6/10Léna - Tome 1 - Le long voyage de Léna

/ Critique - écrit par iscarioth, le 16/09/2006
Notre verdict : 6/10 - Un très long voyage (Fiche technique)

Tags : lena christin pierre voyage long juillard histoire

Un rythme et une structuration insuffisantes pour placer haut le suspens et l'envie de lecture, peu ou pas d'enjeux, ce nouvel album de Juillard et Christin, eux qui s'étaient illustrés par leur sensibilité avec le Cahier bleu, déçoit par sa morosité.

Pierre Christin est un scénariste mythique, à la renommée si grande que les bédéphiles, y compris ceux les plus écoutés médiatiquement, réclament pour l'auteur une véritable reconnaissance. Reconnaissance qui pourrait passer notamment par une présidence au festival d'Angoulême.
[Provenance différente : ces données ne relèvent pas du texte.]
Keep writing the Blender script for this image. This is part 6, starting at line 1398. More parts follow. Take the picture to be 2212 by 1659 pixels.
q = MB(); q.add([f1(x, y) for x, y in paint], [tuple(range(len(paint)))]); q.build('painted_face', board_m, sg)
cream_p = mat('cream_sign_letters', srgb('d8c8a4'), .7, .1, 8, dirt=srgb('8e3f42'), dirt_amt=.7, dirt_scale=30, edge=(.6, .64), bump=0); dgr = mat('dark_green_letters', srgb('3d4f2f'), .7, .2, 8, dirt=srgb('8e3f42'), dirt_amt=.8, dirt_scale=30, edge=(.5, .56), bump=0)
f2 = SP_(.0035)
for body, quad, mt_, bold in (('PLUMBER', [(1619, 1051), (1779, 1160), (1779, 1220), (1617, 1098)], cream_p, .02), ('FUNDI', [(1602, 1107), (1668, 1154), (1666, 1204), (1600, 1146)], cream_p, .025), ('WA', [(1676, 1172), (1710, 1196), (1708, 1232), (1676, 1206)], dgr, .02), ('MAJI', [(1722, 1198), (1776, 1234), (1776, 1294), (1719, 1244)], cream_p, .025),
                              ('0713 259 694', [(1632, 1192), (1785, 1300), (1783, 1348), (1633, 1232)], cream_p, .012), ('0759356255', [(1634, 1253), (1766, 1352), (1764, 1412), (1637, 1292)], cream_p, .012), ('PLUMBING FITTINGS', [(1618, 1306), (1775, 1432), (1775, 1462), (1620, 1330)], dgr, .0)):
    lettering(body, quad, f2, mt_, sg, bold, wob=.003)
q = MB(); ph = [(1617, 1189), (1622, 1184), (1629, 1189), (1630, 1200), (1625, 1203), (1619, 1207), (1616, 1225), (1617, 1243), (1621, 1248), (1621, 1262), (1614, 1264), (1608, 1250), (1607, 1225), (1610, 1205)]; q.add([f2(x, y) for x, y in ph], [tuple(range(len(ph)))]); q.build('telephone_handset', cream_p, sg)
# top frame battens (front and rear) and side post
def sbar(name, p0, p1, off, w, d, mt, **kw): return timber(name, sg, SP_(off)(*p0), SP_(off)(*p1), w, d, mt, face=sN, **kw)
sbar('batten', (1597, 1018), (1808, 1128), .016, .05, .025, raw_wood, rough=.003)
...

Christin a formé avec quelques dessinateurs des duos qui ont marqué le neuvième art. Avec Enki Bilal (Légendes d'aujourd'hui), Annie Goetzinger (La Demoiselle de la Légion d'honneur) mais aussi avec André Juillard, avec lequel il a signé l'un des one-shot les plus marquants : Le cahier bleu.


Le long voyage de Léna
est donc la troisième collaboration entre Christin et Juillard, à la suite du Cahier bleu et d'Après la pluie. Une sortie forcément très attendue. L'héroïne, Léna, est au centre du récit, qui ne s'en détourne jamais pour suivre un quelconque autre personnage. Une jeune femme grande, belle et sensuelle, dans le plus pur style « juillardien », ressemblant fort à celle mise en scène dans Le Cahier bleu. Coté dessin, aucune surprise, on retrouve bien le dessinateur des Sept vies de l'épervier, avec ces visages à la froideur réaliste et ce sens des proportions et de l'espace toujours très juste. Dans un texte en préface, les auteurs, au travers de leurs remerciements, expliquent s'être documenté. L'Europe de l'est représentée fait un drôle d'effet. On a l'impression de régions hors du temps, aux formes et esthétiques (vestimentaires, de décoration) dont on ne sait pas de quelles années elles proviennent.


L'histoire est celle de Léna, donc, que nous voyons parcourir l'Europe de l'est pour distribuer à des correspondants secrets des objets mystérieux, vraisemblablement destinés à des causes tout aussi obscures. Résistance ? Lutte ? Communisme ? Terrorisme ? La nature et les buts de l'organisation demeurent bien mystérieux quarante pages durant. La fin de l'album lève le voile sur un mystère persistant, qui a bien réussi à brouiller les pistes sans pour autant passionner. Le long voyage de Léna porte bien son nom. L'album est très écrit, et le rythme de lecture est faible. Les planches sont très chargées en écritures (encadrés et dialogues), l'action est inexistante, l'album est dépourvu de passages d'accélération. L'album n'est donc pas un périple, ni même une véritable aventure mais bien un « long voyage ».


Si l'intrigue, presque policière, ne passionne pas, il reste les émotions et l'empathie développées par le personnage principal. Léna est une jeune femme que l'on ressent comme perturbée, qui a perdu son mari et son fils. Elle se montre critique, tourmentée, mais désespéramment froide et imperméable. Léna baigne tout au long de l'album dans une morosité presque nonchalante ou fataliste, et se libère dans les dernières planches avec un final plein d'espoir, ô combien cliché et déjà-vu, mêlant le happy end et l'énigmatique.


Un rythme et une structuration insuffisantes pour placer haut le suspens et l'envie de lecture, peu ou pas d'enjeux, ce nouvel album de Juillard et Christin, eux qui s'étaient illustrés par leur sensibilité avec le Cahier bleu, déçoit par sa morosité.